Friday, 30 December 2022

V For Villain

A future history series is not about particular heroes and villains but about all of mankind, also alien-kind. However, an individual instalment or sub-series may feature a villain if it is that kind of narrative. The second instalment of Poul Anderson's Psychotechnic History, "Un-Man," displays a long list but the "protean enemy" behind them all is man himself. In The Prisoner TV series, when the title character unmasks the ultimate villain, Number One, he sees his own face. Thus, "Un-Man" and The Prisoner make the same point. At the climax of Alan Moore's V for Vendetta, Evy does not unmask and identify the dead V but dons one of his masks. She is the hero.
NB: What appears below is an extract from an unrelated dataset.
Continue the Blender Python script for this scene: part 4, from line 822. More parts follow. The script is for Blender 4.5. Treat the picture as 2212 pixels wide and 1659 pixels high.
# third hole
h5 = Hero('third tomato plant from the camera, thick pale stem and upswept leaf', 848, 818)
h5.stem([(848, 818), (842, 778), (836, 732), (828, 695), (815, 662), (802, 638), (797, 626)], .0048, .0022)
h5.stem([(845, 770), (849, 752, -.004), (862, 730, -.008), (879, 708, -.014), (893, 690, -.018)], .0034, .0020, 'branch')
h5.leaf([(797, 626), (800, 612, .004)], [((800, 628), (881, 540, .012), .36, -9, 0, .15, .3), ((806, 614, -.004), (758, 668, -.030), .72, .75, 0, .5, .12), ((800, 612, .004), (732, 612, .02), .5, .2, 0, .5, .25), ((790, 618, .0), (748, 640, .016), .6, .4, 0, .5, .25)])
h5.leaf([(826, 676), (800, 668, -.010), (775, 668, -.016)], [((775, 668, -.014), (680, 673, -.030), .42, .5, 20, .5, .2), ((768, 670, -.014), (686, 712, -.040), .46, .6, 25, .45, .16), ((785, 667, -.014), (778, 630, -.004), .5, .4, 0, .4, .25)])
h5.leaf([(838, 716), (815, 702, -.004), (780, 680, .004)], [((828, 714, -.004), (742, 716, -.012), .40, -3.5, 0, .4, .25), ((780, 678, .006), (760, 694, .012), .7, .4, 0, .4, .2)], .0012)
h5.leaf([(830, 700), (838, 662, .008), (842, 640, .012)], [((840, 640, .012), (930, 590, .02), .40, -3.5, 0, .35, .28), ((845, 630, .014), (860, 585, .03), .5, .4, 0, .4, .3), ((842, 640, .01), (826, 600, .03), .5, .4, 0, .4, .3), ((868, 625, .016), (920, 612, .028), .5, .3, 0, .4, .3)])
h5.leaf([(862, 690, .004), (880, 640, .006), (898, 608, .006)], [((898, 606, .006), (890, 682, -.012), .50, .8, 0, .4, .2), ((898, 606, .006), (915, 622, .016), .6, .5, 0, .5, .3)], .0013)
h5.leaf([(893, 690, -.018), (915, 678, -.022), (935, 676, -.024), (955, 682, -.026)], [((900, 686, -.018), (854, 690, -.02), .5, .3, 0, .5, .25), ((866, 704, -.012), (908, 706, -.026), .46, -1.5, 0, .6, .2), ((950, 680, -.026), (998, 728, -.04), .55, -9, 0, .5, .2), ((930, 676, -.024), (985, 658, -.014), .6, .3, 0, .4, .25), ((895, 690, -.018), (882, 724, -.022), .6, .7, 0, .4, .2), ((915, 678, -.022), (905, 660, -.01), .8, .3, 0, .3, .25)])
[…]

One kind of villain wants to conquer the world, thus to unite it under him. However, in "Un-Man," the UN has united the world and the villains aim to re-divide it. Heroes often race against time to save the world and succeed. In Moore's Watchmen, they race against time to prevent the world from being saved and fail. In James Blish's Black Easter, demons win Armageddon. In the sequel, Satan becomes God. Insightful authors reverse stereotypes and examine the consequences. In Neil Gaiman's The Sandman, Lucifer Morningstar retires as Lord of Hell, thus generating new problems. In Anderson's Technic History, the Merseian Roidhunate aims to conquer the galaxy but we learn that there would be autonomous realms, not a unified state. Other intelligent races and Merseians from outside the Roidhunate have no such ambition. Thus, a future history is more than a heroes and villains routine. Indeed, Dominic Flandry prevents Hugh McCormac from seizing the Imperial Throne by force but later works for the successful usurper, Hans Molitor. Fiction reflects complex reality.

3 comments:

Sean M. Brooks said...

Kaor, Paul!

Also, it would be a downer to read a version of ENSIGN FLANDRY in which the hero failed to thwart the Merseian plots at Starkad. Readers want the heroes to succeed.

Happy New Year! Sean

S.M. Stirling said...

One of Mary Renault's characters comments in one of her (excellent, btw) historical novels that stories are about "fated meetings".

And that they aren't about people who should have met but never did, because we couldn't bear it.

(The context is Alexander the Great and Plato, with an unstated subtext of what Alexander would have been like if his philosophical mentor had been Plato, rather than Aristotle.)

Sean M. Brooks said...

Kaor, Mr. Stirling!

That, to me, is a new thought. If anything I would have wondered if Aristotle, and not Plato, would have been the better mentor or Alexander. Compared to Plato, with his talk about archetypes and Ideal Forms, I would have thought the more pragmatic and hard headed Aristotle more suitable for the Macedonian conqueror.